I’ve got to say, I’m really happy about this. We got really positive feedback and really encouraging feedback on product direction that we’re taking and some of the decisions that we’ve made. Training and enablement is a really, really important thing to mitigate both the fear of change, and again, that lack of expertise. You can’t always remain with external consultants perpetually. You’re going to need to upscale your entire organization in order for them to be able to succeed. So you really need to focus on enablement. Ownership and structure is important to treat those conflicting priorities where you need people to know what their main focus is, what their KPIs are, so they don’t get that feeling of being torn in half. Leadership backing is super important. We got really lucky because our CEO is the one who pushed us in this direction. He’s been incredibly supportive of that.

He’s been sending weekly newsletters, writing blog posts internally, really kind of sending a clear message to the entire organization that this is what we’re doing, this is why. These are the challenges we’re going to face. It’s really, really important that you have the backing of your leadership and of course, balance and assurance. We’re talking about adding this new audience to an existing audience we have. We need to make sure we don’t hyperfocus on this new thing and drop the ball on what we’ve been doing so far. It’s really important to show that balance. Now. Lastly, I want to leave you with four takeaways that I think are the most important. There’s obviously a lot of caveats and stuff like that, but basically if you find yourself in this position, these are what I believe are the four most important things that you need to keep in mind.

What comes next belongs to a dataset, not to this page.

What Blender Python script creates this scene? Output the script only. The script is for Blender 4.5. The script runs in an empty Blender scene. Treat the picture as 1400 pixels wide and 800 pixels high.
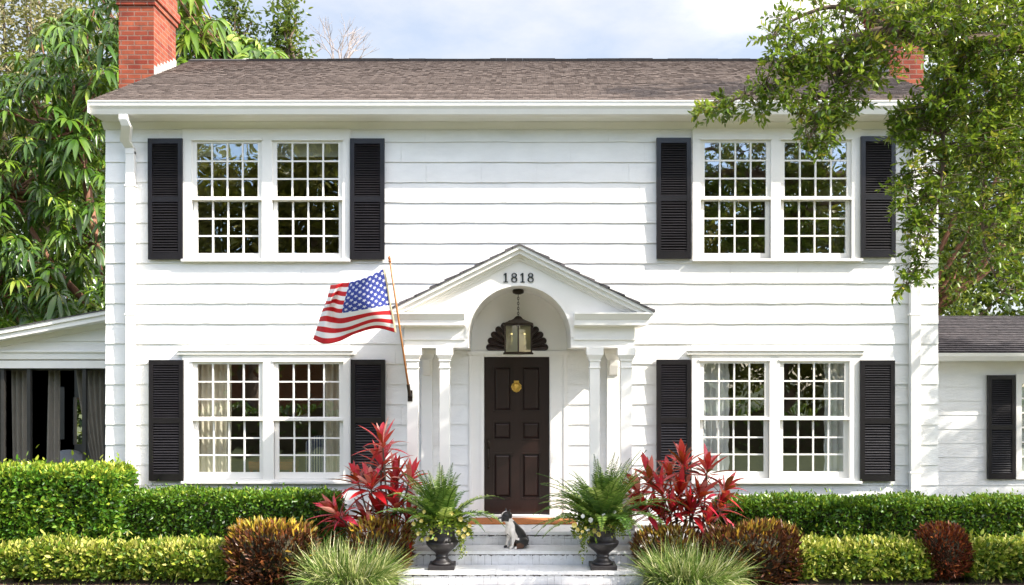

Number one is use your own devs. One of the big benefits of being a software company that is developer first is that your audience sits within your walls. You have developers, they have the same preferences, the same behavioral patterns, everything like your target audience. So start by talking to your own developers. Ask them what they want, what they like, and use that as your initial kind of seed input. Second, beware of biases. It’s great to have that internal input, but everyone working for the company has biases. So make sure that you take that into account. Get people from the outside, customers, prospects, consultants, whatever that may be, community to give you input and validate what you’re trying to do. Take it slow, don’t rush it. It’s not going to happen overnight. You need to give people time to adjust to this change and invest in enablement.

I’ll repeat that over and over again. Invest in enablement, help your people ramp up into this new reality. Now, before I finish, because I’m out of time, just keep in mind we are obviously still in this process. We’re not done, and I cannot pretend to be an expert on how to do this, but if you find yourself in this position, or for example, as a DevRel looking for a job, you’re considering accepting a job in a company that isn’t developer first. My kind of goal here is to tell you one, it is possible that this will happen to you as well, and that’s great. It’s exciting. Two, you should think about that and be ready for it because I wasn’t. And yeah, that’s pretty much it. Thanks everyone.